Солон Шингль не имел почти никакого отношения к сентиментальному сюжету пьесы - о том, как бедный клерк Чарлз по ложному обвинению оказался на скамье подсудимых, но был оправдан, а богатый негодяй, хозяин Чарлза, который подстроил эти обвинения, посрамлен. Фермер Солон Шингль, приехавший из отдаленной деревни в Бостон, попадал в зал суда - именно здесь была основная, и самая смешная, сцена этого героя. Солон засыпал там, а внезапно пробудившись, воображал, что Чарлза судят за кражу его маринованных яблок, и вызывался дать показания. Неторопливо и обстоятельно рассказав о домашних делах, о том, как приехал в город, как обнаружил пропажу яблок, он неожиданно прерывал речь обращением к судье: "Сквайр, одолжите мне перо прочистить зубы, я съел на три цента моллюсков перед тем как отправиться в суд, и думаю, что парочка моллюсков застряла у меня где-то между верхними зубами". Попытки направить Солона ближе к делу были безуспешны.
Джеймс Хаккет и Джордж Хилл изображали Солона краснолицым простодушным деревенским парнем, неотесанным и неуклюжим, извлекали комический эффект из несоответствия его внешней наивности и здравого смысла "человека себе на уме", умело и хитро парировавшего каверзные вопросы судьи.
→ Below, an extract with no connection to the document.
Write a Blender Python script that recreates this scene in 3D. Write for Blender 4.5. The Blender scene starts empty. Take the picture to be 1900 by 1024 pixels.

Чарлз Берк, а за ним и Джефферсон увидели Солона иначе: чудаковатым старомодным стариком из Новой Англии. Этот Солон носил темный костюм с накидкой, серые брюки, полосатый жилет, сапоги из воловьей кожи, широкую, с низкими полями шляпу (все остальные персонажи спектакля появлялись в современных костюмах). В простодушии Солона - Джефферсона крылась изрядная доля проницательности: его забавная речь и эксцентрическое поведение в суде вызывали и смех, и симпатию к Солону Шинглю.
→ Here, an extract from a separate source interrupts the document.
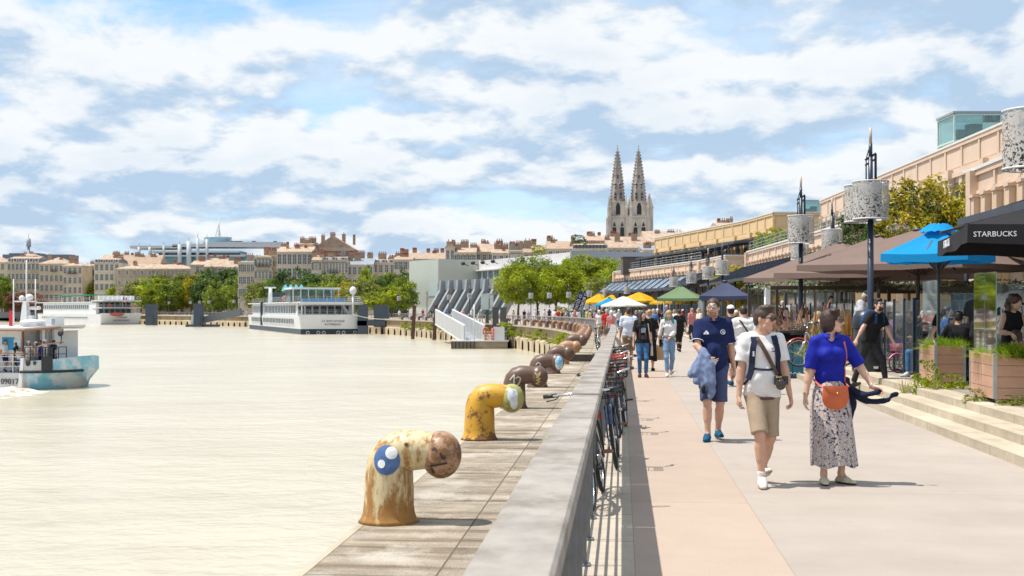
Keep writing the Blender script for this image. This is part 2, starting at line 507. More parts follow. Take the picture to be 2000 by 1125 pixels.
# quay wall with arched niches
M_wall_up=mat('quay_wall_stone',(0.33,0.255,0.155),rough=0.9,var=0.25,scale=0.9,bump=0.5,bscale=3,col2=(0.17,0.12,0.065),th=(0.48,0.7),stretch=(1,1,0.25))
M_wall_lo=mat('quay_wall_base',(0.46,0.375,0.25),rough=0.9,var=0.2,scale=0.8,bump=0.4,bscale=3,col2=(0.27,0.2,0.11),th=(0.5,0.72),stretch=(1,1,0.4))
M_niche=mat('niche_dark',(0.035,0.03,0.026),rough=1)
M_cope=mat('coping',(0.40,0.34,0.26),rough=0.9,var=0.2,scale=1.5,bump=0.3)
def quay_wall():
 t=thing('quay_wall','long curved stone quay wall with dark arched niches at the waterline','wall')
 s0=0;s1=s_of_y(480)
 ma=MB();mb=MB();mc=MB()
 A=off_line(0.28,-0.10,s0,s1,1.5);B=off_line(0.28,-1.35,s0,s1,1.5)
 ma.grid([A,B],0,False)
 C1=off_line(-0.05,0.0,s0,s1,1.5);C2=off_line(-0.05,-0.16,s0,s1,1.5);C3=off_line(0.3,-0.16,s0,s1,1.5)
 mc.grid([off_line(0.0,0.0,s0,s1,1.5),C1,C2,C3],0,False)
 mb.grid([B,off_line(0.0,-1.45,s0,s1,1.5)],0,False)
 zt,zb=-1.45,-3.4
 s=s0;w=4.0
 while s<s1-w:
  if s+w<s_of_y(88):
   a,b=q_at(s)[0],q_at(s+w)[0]
   mb.add([(a.x,a.y,zt),(b.x,b.y,zt),(b.x,b.y,zb),(a.x,a.y,zb)],[(0,1,2,3)])
  else:
   def pt(u,z,off=0.0):
    p=q_at(s+u,off)[0];return(p.x,p.y,z)
   h0,h1=1.4,2.55;zs=-2.35;c=(h0+h1)/2;r=(h1-h0)/2
   arc=[(c-r*math.cos(math.pi*k/8),zs+0.72*math.sin(math.pi*k/8)**0.8)for k in range(9)]
   mb.add([pt(0,zt),pt(h0,zt),pt(h0,zb),pt(0,zb)],[(0,1,2,3)])
   mb.add([pt(h1,zt),pt(w,zt),pt(w,zb),pt(h1,zb)],[(0,1,2,3)])
   for k in range(8):
    (u0,z0),(u1,z1)=arc[k],arc[k+1]
    mb.add([pt(u0,z0),pt(u1,z1),pt(u1,zt),pt(u0,zt)],[(0,1,2,3)])
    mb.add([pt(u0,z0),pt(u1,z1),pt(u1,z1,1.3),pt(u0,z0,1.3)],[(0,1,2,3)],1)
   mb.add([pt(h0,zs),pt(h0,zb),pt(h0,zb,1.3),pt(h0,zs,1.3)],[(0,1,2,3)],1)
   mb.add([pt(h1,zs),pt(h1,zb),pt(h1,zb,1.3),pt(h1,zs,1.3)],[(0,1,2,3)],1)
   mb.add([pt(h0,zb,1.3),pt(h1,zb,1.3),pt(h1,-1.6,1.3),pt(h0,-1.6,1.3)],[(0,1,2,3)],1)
  s+=w
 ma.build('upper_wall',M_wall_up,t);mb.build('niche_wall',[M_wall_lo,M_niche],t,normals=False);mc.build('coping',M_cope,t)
quay_wall()
# railing along the quay
M_wood_rail=mat('weathered_wood',(0.295,0.27,0.245),rough=0.85,var=0.2,scale=3.2,bump=0.25,bscale=14,stretch=(1.2,1.0,1.2),col2=(0.185,0.16,0.135),th=(0.44,0.66),spec=0.2)
M_steel=mat('rail_steel',(0.17,0.175,0.18),rough=0.5,metal=0.3,var=0.15)
M_steel_l=mat('pale_steel',(0.42,0.42,0.42),rough=0.5,metal=0.3,var=0.1)
def railing(name,label,s0,s1,dp,zh=1.05,off=1.765,w=0.235,bars=6,steel=None,top=None,board=2.4):
 t=thing(name,label,'railing',q_at(s0,off)[0])
 O=q_at(s0,off)[0];steel=steel or M_steel;top=top or M_wood_rail
 hb=MB()
 s=s0
 rnd=random.Random(int(s0))
 while s<s1-0.05:
  e=min(s+board,s1)
  n=max(1,int((e-s)/1.2))
  for k in range(n):
   a=s+(e-s)*k/n;b=s+(e-s)*(k+1)/n
   if k==n-1:b-=0.012
   c=[q_at(a,off-w/2)[0],q_at(b,off-w/2)[0],q_at(b,off+w/2)[0],q_at(a,off+w/2)[0]]
   j=rnd.uniform(-0.005,0.005)
   ch=0.012
   def at(i,o_,z):
    p=q_at(a if i==0 else b,off+o_)[0]-O;return(p.x,p.y,z+j)
   prof=[(-w/2,zh-0.085),(-w/2,zh-ch),(-w/2+ch,zh),(w/2-ch,zh),(w/2,zh-ch),(w/2,zh-0.085)]
   vs=[at(0,*q)for q in prof]+[at(1,*q)for q in prof]
   hb.add(vs,[(i,(i+1)%6,(i+1)%6+6,i+6)for i in range(6)]+[(5,4,3,2,1,0),(6,7,8,9,10,11)],0)
  s=e
 hb.build('handrail',top,t)
 pm=MB()
 pm.box((0,0,0.475),(0.11,0.014,0.95));pm.box((0.0,0,0.006),(0.16,0.10,0.012));pm.box((0,0,0.955),(0.2,0.06,0.012))
 pm.cyl((0.05,0.03,0),(0.05,0.03,0.03),0.01,n=6);pm.cyl((-0.05,-0.03,0),(-0.05,-0.03,0.03),0.01,n=6)
 n=int((s1-s0)/dp)
 me=None
 for k in range(n+1):
  p,nn=q_at(s0+0.2+dp*k,off)
  if s0+0.2+dp*k>s1:break
  loc=p-O;rz=math.atan2(nn.y,nn.x)
  if me is None:
   o=pm.build('post',steel,t,loc,rz);me=o.data
  else:part('post',me,t,None,loc,(0,0,rz))
 for i in range(bars):
  z=0.13+i*0.78/(bars-1)
  bm_=MB();st=max(2,int((s1-s0)/2.0))
  path=[q_at(s0+(s1-s0)*k/st,off+0.0)[0]-O+Vector((0,0,z))for k in range(st+1)]
  bm_.tube(path,0.011,6)
  bm_.build('bar',steel,t)
 return t
S_B=s_of_y(50)
railing('railing','near grey timber topped railing running straight beside the cycle path',0.0,S_B,0.93)
railing('railing','curved railing bending left behind the row of rusty bollards',S_B+0.02,s_of_y(150),1.35,w=0.22,off=1.775,steel=M_steel_l,bars=5)
railing('railing','pale railing on the quay in front of the translucent glass building',s_of_y(150)+0.1,s_of_y(226),1.6,w=0.2,steel=M_steel_l,bars=4)
railing('railing','far pale railing on the quay between the two moored cruise ships',s_of_y(226)+0.2,s_of_y(400),2.6,w=0.2,steel=M_steel_l,bars=4,board=4)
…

Позже Джефферсон лишь эпизодически встречался с образами янки - играл Джека в спектакле "Джонатан Бредфорд", Кьюта на премьере "Хижины дяди Тома" в филадельфийском театре на Честнат-стрит. Эти персонажи располагались на периферии действия, были комическими вкраплениями в сюжет. Сцены с участием Кьюта в "Хижине дяди Тома", например, были самостоятельными интермедиями и вносили живую комедийную струю в сентиментальную мелодраму, в какую превратили роман Бичер-Стоу его инсценировщики и создатели спектакля. Такой развернутой комической интермедией стала сцена Кьюта с негритянской девочкой Топси, взятой на воспитание мисс Офелией Сен-Клер. Бродяга в поношенной армейской форме, Кьют предлагал Топси выгодную, на его взгляд, сделку - выставлять ее в городах за деньги - и удивлялся, что его предложение вызвало бурную реакцию Топси. В довершение ко всему Топси била его метлой, а мисс Офелия выставляла из дому.
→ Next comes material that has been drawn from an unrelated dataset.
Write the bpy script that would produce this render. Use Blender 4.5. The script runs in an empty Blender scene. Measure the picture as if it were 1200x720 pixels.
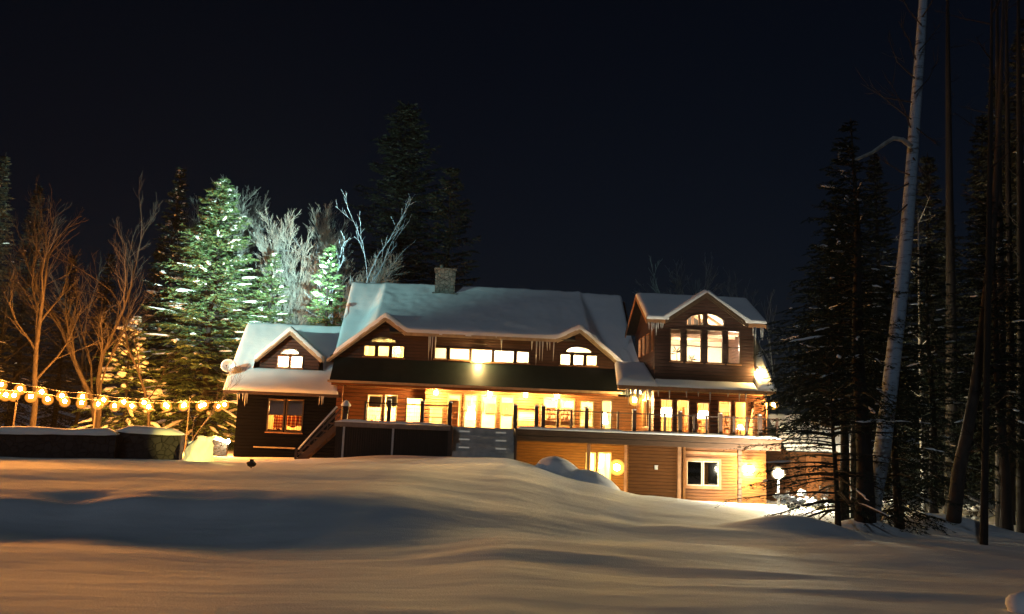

К началу 1850-х годов янки-театр потерял свою привлекательность и популярность. Зрители уже не принимали того сценического героя, которым совсем недавно восхищались, не хотели больше признавать Хайрама или Джонатана, изображенного в карикатурных, огрубленных тонах, "своим кузеном". Театр должен был приблизиться к тем образцам, которые давала литература, к реалистическим принципам создания национального характера в романах Готорна, Мелвилла, Бичер-Стоу. Через несколько лет Джозеф Джефферсон вывел на сцену своего нового героя, янки Эйсу Тренчарда, и зрители с энтузиазмом приняли его. Эйса Тренчард в "Нашем американском кузене", сохранивший некоторое сходство с персонажами янки-театра прошлых лет, открыл новые горизонты в биографии Джефферсона и в истории актерского искусства Америки.